Si pensi alle differenze, appunto, che nella nebbia dell'indeterminatezza di un “salve” si sono perse. I due lettori di Apollonio ci hanno certo già riflettuto. Dire “ciao” o dire “buongiorno”, “buonasera” a qualcuno è assumersi il peso e la responsabilità del proprio ruolo nello schema dell'interazione sociale di un saluto. È dichiararsi disposti e pronti a farne il calcolo, in funzione del contesto in cui l'atto linguistico si realizza. Sia rispetto, sia cortesia, sia pure (come è talvolta) violenza, dire “ciao” o dire “buongiorno”, “buonasera” è consapevolezza (anche ipotetica, anche errata) di ciò che si è ed è coraggio (anche facile, anche millantato) delle proprie azioni. Azioni, si badi bene, che nulla esclude siano infami: tale è infatti il “ciao” che si sente sovente maramaldescamente rivolgere a chi si vuole tenere per inferiore e diverso. Ma anche in tal caso un “salve” basterebbe a riempire ciò che dovrebbe esserlo da un doveroso e sentito “buongiorno”?

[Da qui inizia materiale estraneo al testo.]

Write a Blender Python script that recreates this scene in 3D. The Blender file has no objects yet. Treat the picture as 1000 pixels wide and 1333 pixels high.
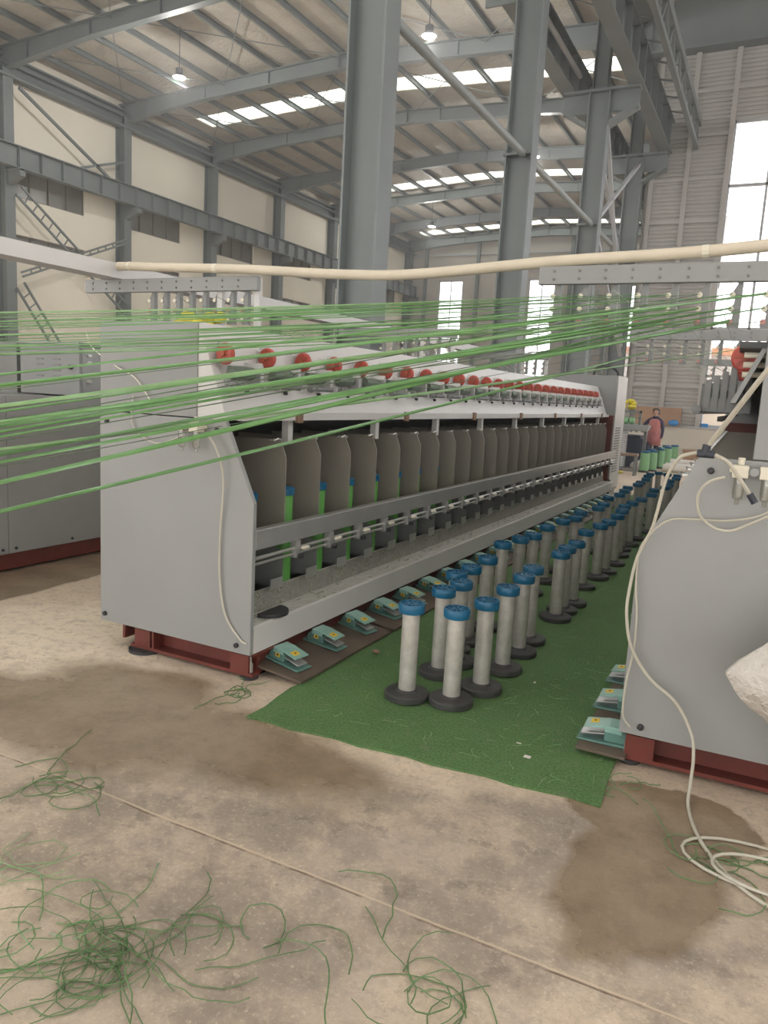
import bpy, bmesh, math, random
from mathutils import Vector, Matrix
random.seed(7)
PI = math.pi
scene = bpy.context.scene
COL = scene.collection

# ------------------------------------------------------------------ materials
def newmat(name):
    m = bpy.data.materials.new(name); m.use_nodes = True
    nt = m.node_tree
    return m, nt, nt.nodes['Principled BSDF']

def link(nt, a, b): nt.links.new(a, b)

def noise(nt, scale, detail=4, rough=.55, coord='Object', vec=None):
    n = nt.nodes.new('ShaderNodeTexNoise')
    n.inputs['Scale'].default_value = scale; n.inputs['Detail'].default_value = detail
    n.inputs['Roughness'].default_value = rough
    if vec is None:
        t = nt.nodes.new('ShaderNodeTexCoord'); vec = t.outputs[coord]
    link(nt, vec, n.inputs['Vector'])
    return n.outputs['Fac']

def ramp(nt, fac, stops):
    r = nt.nodes.new('ShaderNodeValToRGB')
    els = r.color_ramp.elements
    while len(els) < len(stops): els.new(.5)
    for e, (p, c) in zip(els, stops):
        e.position = p; e.color = (*c, 1) if len(c) == 3 else c
    link(nt, fac, r.inputs['Fac'])
    return r.outputs['Color']

def math_(nt, op, a, b=None, clamp=False):
    n = nt.nodes.new('ShaderNodeMath'); n.operation = op; n.use_clamp = clamp
    for i, v in enumerate((a, b)):
        if v is None: continue
        if isinstance(v, (int, float)): n.inputs[i].default_value = v
        else: link(nt, v, n.inputs[i])
    return n.outputs[0]

def maprange(nt, v, a, b, c=0., d=1., smooth=True):
    n = nt.nodes.new('ShaderNodeMapRange')
    if smooth: n.interpolation_type = 'SMOOTHSTEP'
    link(nt, v, n.inputs[0])
    for i, x in zip((1, 2, 3, 4), (a, b, c, d)): n.inputs[i].default_value = x
    return n.outputs[0]

def mixc(nt, fac, a, b, mode='MIX'):
    n = nt.nodes.new('ShaderNodeMix'); n.data_type = 'RGBA'; n.blend_type = mode
    if isinstance(fac, (int, float)): n.inputs[0].default_value = fac
    else: link(nt, fac, n.inputs[0])
    for i, v in ((6, a), (7, b)):
        if isinstance(v, tuple): n.inputs[i].default_value = (*v, 1)
        else: link(nt, v, n.inputs[i])
    return n.outputs[2]

def bump(nt, p, height, strength=.3, dist=.01):
    b = nt.nodes.new('ShaderNodeBump')
    b.inputs['Strength'].default_value = strength; b.inputs['Distance'].default_value = dist
    link(nt, height, b.inputs['Height']); link(nt, b.outputs[0], p.inputs['Normal'])

def paint(name, col, rough=.5, metal=0., var=.12, scale=3., bmp=0., spec=None, coat=0.):
    m, nt, p = newmat(name)
    f = noise(nt, scale, 5)
    lo = tuple(c*(1-var) for c in col); hi = tuple(min(1, c*(1+var)) for c in col)
    link(nt, ramp(nt, f, [(.3, lo), (.7, hi)]), p.inputs['Base Color'])
    p.inputs['Roughness'].default_value = rough; p.inputs['Metallic'].default_value = metal
    if spec is not None: p.inputs['Specular IOR Level'].default_value = spec
    if coat: p.inputs['Coat Weight'].default_value = coat
    if bmp: bump(nt, p, noise(nt, scale*12, 3), bmp, .004)
    return m

def emit(name, col, s):
    m, nt, p = newmat(name)
    p.inputs['Base Color'].default_value = (*col, 1)
    p.inputs['Emission Color'].default_value = (*col, 1); p.inputs['Emission Strength'].default_value = s
    return m

def glassmat(name, tint=(1, 1, 1), gloss=.08):
    m = bpy.data.materials.new(name); m.use_nodes = True
    nt = m.node_tree; nt.nodes.clear()
    o = nt.nodes.new('ShaderNodeOutputMaterial'); t = nt.nodes.new('ShaderNodeBsdfTransparent')
    g = nt.nodes.new('ShaderNodeBsdfGlossy'); x = nt.nodes.new('ShaderNodeMixShader')
    t.inputs[0].default_value = (*tint, 1); g.inputs['Roughness'].default_value = .05
    x.inputs[0].default_value = gloss
    link(nt, t.outputs[0], x.inputs[1]); link(nt, g.outputs[0], x.inputs[2]); link(nt, x.outputs[0], o.inputs[0])
    return m

def translucent_sheet(name, col):
    m = bpy.data.materials.new(name); m.use_nodes = True
    nt = m.node_tree; nt.nodes.clear()
    o = nt.nodes.new('ShaderNodeOutputMaterial'); t = nt.nodes.new('ShaderNodeBsdfTransparent')
    g = nt.nodes.new('ShaderNodeBsdfTranslucent'); x = nt.nodes.new('ShaderNodeMixShader')
    t.inputs[0].default_value = (*col, 1); g.inputs[0].default_value = (*col, 1); x.inputs[0].default_value = .5
    link(nt, t.outputs[0], x.inputs[1]); link(nt, g.outputs[0], x.inputs[2]); link(nt, x.outputs[0], o.inputs[0])
    return m

def dirty_tray_mat():
    m, nt, p = newmat('channel sheet with yarn dusting')
    f = noise(nt, 9, 6, .7); g = noise(nt, 60, 3, .6)
    base = ramp(nt, f, [(.35, (.22, .22, .195)), (.65, (.36, .355, .325))])
    dust_skylight = ramp(nt, g, [(.45, (.17, .18, .12)), (.6, (.40, .39, .36))])
    link(nt, mixc(nt, maprange(nt, f, .45, .62), base, dust_skylight), p.inputs['Base Color'])
    p.inputs['Roughness'].default_value = .55
    return m

def floor_mat():
    m, nt, p = newmat('stained workshop concrete')
    tc = nt.nodes.new('ShaderNodeTexCoord'); ov = tc.outputs['Object']
    sep = nt.nodes.new('ShaderNodeSeparateXYZ'); link(nt, ov, sep.inputs[0])
    n1 = noise(nt, .9, 6, .6, vec=ov); n2 = noise(nt, 5, 8, .65, vec=ov); n3 = noise(nt, 28, 6, .7, vec=ov)
    n4 = noise(nt, 2.2, 8, .62, vec=ov)
    base = ramp(nt, n2, [(.30, (.53, .42, .32)), (.52, (.66, .535, .41)), (.72, (.76, .64, .51))])
    grey = ramp(nt, n1, [(.36, (.42, .35, .29)), (.62, (.66, .54, .42))])
    c = mixc(nt, .45, base, grey)
    c = mixc(nt, math_(nt, 'MULTIPLY', maprange(nt, n3, .56, .74), .6), c, (.76, .65, .53))
    c = mixc(nt, math_(nt, 'MULTIPLY', maprange(nt, n3, .44, .30), .6), c, (.36, .28, .215))
    def blob(cx, cy, rx, ry, rot, wob=.5, edge=.25, src=None):
        mp = nt.nodes.new('ShaderNodeMapping'); mp.vector_type = 'TEXTURE'
        mp.inputs['Location'].default_value = (cx, cy, 0); mp.inputs['Rotation'].default_value = (0, 0, rot)
        mp.inputs['Scale'].default_value = (rx, ry, 1)
        link(nt, ov, mp.inputs['Vector'])
        ln = nt.nodes.new('ShaderNodeVectorMath'); ln.operation = 'LENGTH'; link(nt, mp.outputs[0], ln.inputs[0])
        w = math_(nt, 'MULTIPLY', math_(nt, 'SUBTRACT', src or n4, .5), wob*4)
        return maprange(nt, math_(nt, 'ADD', ln.outputs['Value'], w), 1+edge, 1-edge*.3)
    def union(*bs):
        a = bs[0]
        for b in bs[1:]: a = math_(nt, 'MAXIMUM', a, b)
        return a
    # grey trodden band in front of the mat, with darker drip marks
    scuff = union(blob(-1.15, 2.25, 1.15, .42, .06, .5, .5), blob(-.45, 2.45, .7, .42, .1, .5, .5), blob(-1.9, 1.75, .8, .3, 0, .5, .5), blob(-1.35, 1.6, .5, .3, 0, .5, .5))
    c = mixc(nt, math_(nt, 'MULTIPLY', math_(nt, 'MULTIPLY', scuff, maprange(nt, noise(nt, 2.6, 9, .68, vec=ov), .60, .42, .35, 1.)), .85), c, (.25, .205, .172))
    spots = math_(nt, 'MULTIPLY', maprange(nt, noise(nt, 7, 7, .72, vec=ov), .56, .62), scuff)
    c = mixc(nt, math_(nt, 'MULTIPLY', spots, .5), c, (.17, .14, .115))
    pale = math_(nt, 'MULTIPLY', maprange(nt, noise(nt, 5, 8, .75, vec=ov), .54, .68), scuff)
    c = mixc(nt, math_(nt, 'MULTIPLY', pale, .6), c, (.53, .45, .35))
    dust_skylight = blob(-3.75, 3.0, .85, .75, .2, .4, .4)  # pale patch paints in the light falling from the skylights
    c = mixc(nt, math_(nt, 'MULTIPLY', dust_skylight, .8), c, (.82, .70, .56))
    fine = noise(nt, 60, 5, .75, vec=ov); mid = noise(nt, 17, 8, .78, vec=ov)
    c = mixc(nt, math_(nt, 'MULTIPLY', maprange(nt, mid, .50, .60), .42), c, (.36, .29, .23))
    c = mixc(nt, math_(nt, 'MULTIPLY', maprange(nt, noise(nt, 10, 9, .8, vec=ov), .54, .60), .45), c, (.30, .245, .20))
    c = mixc(nt, math_(nt, 'MULTIPLY', maprange(nt, noise(nt, 21, 8, .85, vec=ov), .53, .70), .4), c, (.80, .68, .54))
    c = mixc(nt, math_(nt, 'MULTIPLY', maprange(nt, fine, .54, .68), .4), c, (.25, .20, .16))
    c = mixc(nt, math_(nt, 'MULTIPLY', maprange(nt, fine, .45, .34), .35), c, (.84, .72, .585))
    c = mixc(nt, math_(nt, 'MULTIPLY', maprange(nt, noise(nt, 1.6, 7, .7, vec=ov), .50, .62), .35), c, (.44, .37, .32))
    # wet patches
    wet = union(blob(-2.75, 2.42, .85, .36, .12, .55, .5), blob(-2.0, 2.6, .65, .26, -.05, .55, .6), blob(-2.8, 2.85, .5, .22, 0, .4, .5),
                blob(-5.2, 4.0, .42, 2.6, .05, .12, .06),
                blob(-.2, 3.02, .36, .27, 0, .25, .05), blob(-.24, 2.55, .24, .42, -.1, .3, .2))
    wetcol = ramp(nt, noise(nt, 4, 6, .7, vec=ov), [(.35, (.17, .118, .07)), (.6, (.27, .20, .13))])
    c = mixc(nt, math_(nt, 'MULTIPLY', wet, .80), c, wetcol)
    # expansion joint across the floor
    wob = math_(nt, 'MULTIPLY', math_(nt, 'SUBTRACT', noise(nt, 3, 4, vec=ov), .5), .025)
    dj = math_(nt, 'ABSOLUTE', math_(nt, 'SUBTRACT', math_(nt, 'ADD', sep.outputs[1], wob), 1.985))
    c = mixc(nt, math_(nt, 'MULTIPLY', maprange(nt, dj, .006, .002), .7), c, (.62, .50, .37))
    c = mixc(nt, math_(nt, 'MULTIPLY', maprange(nt, math_(nt, 'ABSOLUTE', math_(nt, 'ADD', math_(nt, 'SUBTRACT', sep.outputs[1], 1.974), wob)), .006, .002), maprange(nt, n2, .4, .6)), c, (.16, .11, .075))
    link(nt, c, p.inputs['Base Color'])
    r = math_(nt, 'SUBTRACT', .72, math_(nt, 'MULTIPLY', wet, .46))
    link(nt, r, p.inputs['Roughness'])
    bump(nt, p, math_(nt, 'MULTIPLY', n3, math_(nt, 'SUBTRACT', 1.0, wet)), .25, .006)
    return m

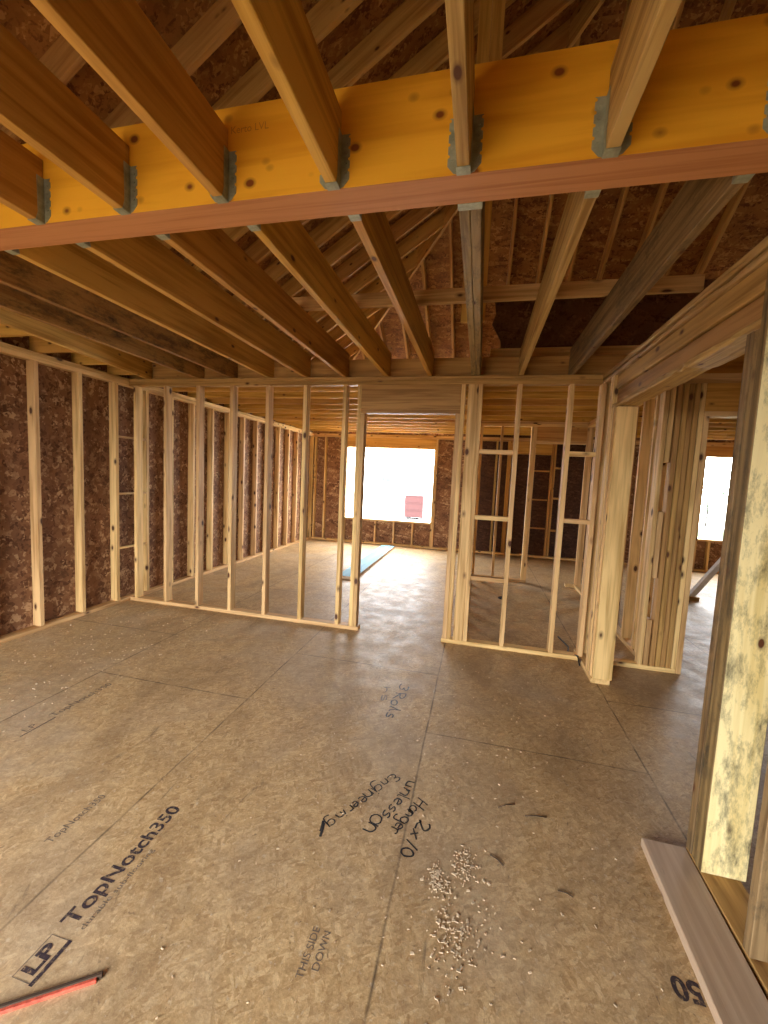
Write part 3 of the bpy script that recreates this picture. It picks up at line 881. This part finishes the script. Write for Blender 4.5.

Insomma, dire “ciao” o dire “buongiorno”, “buonasera” è riconoscere, rispettandole, differenze, gerarchie, diseguaglianze, varietà (anche temporali) che il “salve” appiattisce con la sua vigliacca volgarità di falsa anticaglia democratica. Chi saluta con un “salve” spaccia così un'autentica patacca, pronta per tutti gli usi, per il giorno come per la notte, e da rivolgere a chi si finge (anche con se stessi) di rispettare come a chi si spregia senza volere darlo a vedere (nemmeno a se stessi). “Salve” è il baratro dell'odierno nulla che si spalanca al di là del “ciao”.
Contro l'andazzo è però inutile lottare. Apollonio è quindi pronto ad ammetterlo: “salve” è l'abito che meglio si adatta a chi lo indossa e chi lo indossa è certo il meglio adatto al tempo presente.